Apesar da situação grave que o município enfrenta e os desafios do futuro diante das consequências do crime ambiental, Neto reafirmou o seu compromisso com a população. “A gente não perde a capacidade de se indignar com isso. É preciso mobilizar a sociedade. A Vale tem um passivo ambiental muito grande com a população tanto do Espírito Santo, quanto de Minas Gerais, e deve ser responsabilizada por isso”, frisou.
Consequências
Na entrevista, Neto Barros ressalta que o departamento de saneamento e água da cidade recolheu amostras no leito do Rio Doce e Governador Valadares que apontam a contaminação.
“Coletamos água em Governador Valadares onde a lama tóxica não chegou ainda, e as amostram revelam alta contaminação com elementos como chumbo, alumínio e ferro.

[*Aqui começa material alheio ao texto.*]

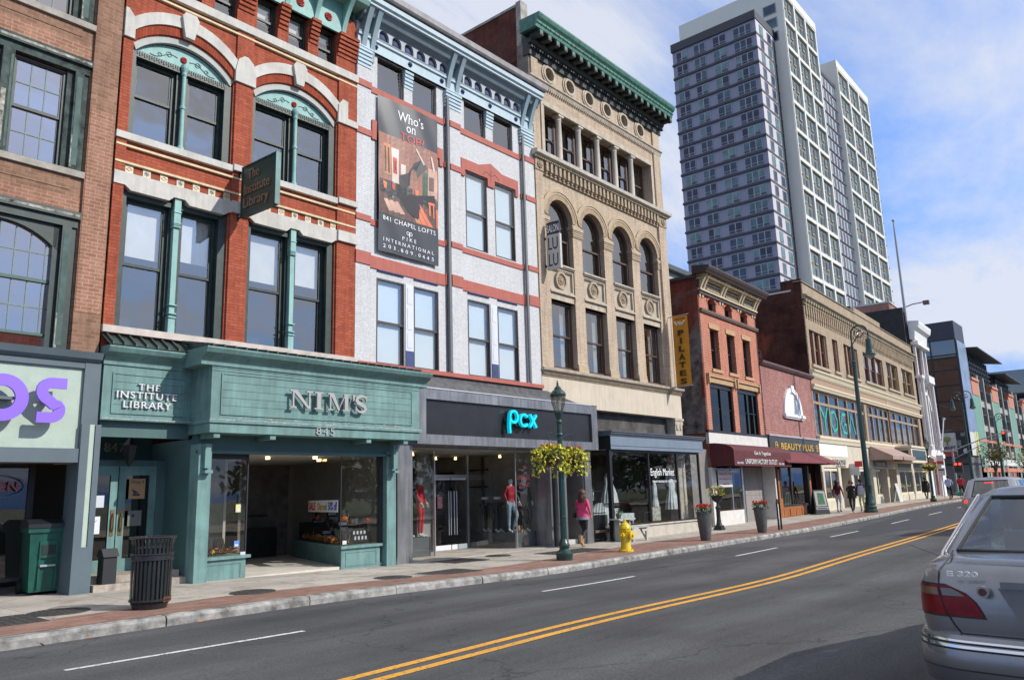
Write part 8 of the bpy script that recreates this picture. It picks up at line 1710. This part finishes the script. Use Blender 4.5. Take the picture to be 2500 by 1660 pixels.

É intratável, mas a empresa continua a dizer que não tem nada disso. Que vai comprovar que se trata de elementos do solo”, declarou.
O prefeito informou que o município já realiza obras para garantir uma captação alternativa, já que a captação do Rio Doce será interrompida. “Vamos fazer a captação do Rio Guandu, mas para isso precisamos de recursos e eles [Samarco-Vale] não se prontificaram a nos ajudar até agora. Estamos com mais de 50 pessoas trabalhando às pressas para desobstruir um canal antigo e tentar levar a água até um determinado ponto para fazer a captação. Mas existem cidades que não tem essa condição e vão sofrer muito”, lamentou.
Neto também contestou as afirmações da Samarco-Vale, de que se trata apenas de um acidente. “Dizem que foi por conta de um abalo sísmico, que não há contaminação na água, enfim, daqui a pouco tudo isso vai virar um incidente. E nós somos destinatários da irresponsabilidade desse entendimento”, frisou.
O prefeito lembrou que essa é a época do chamado defeso, ou seja, não se pode pescar. “O Rio Doce está morrendo. Estão matando a fauna e a flora do rio. E quando voltarmos ao período de pesca não haverá o que pescar porque não tem desova, não tem reprodução, portanto, teremos um problema econômico grave”, pontuou.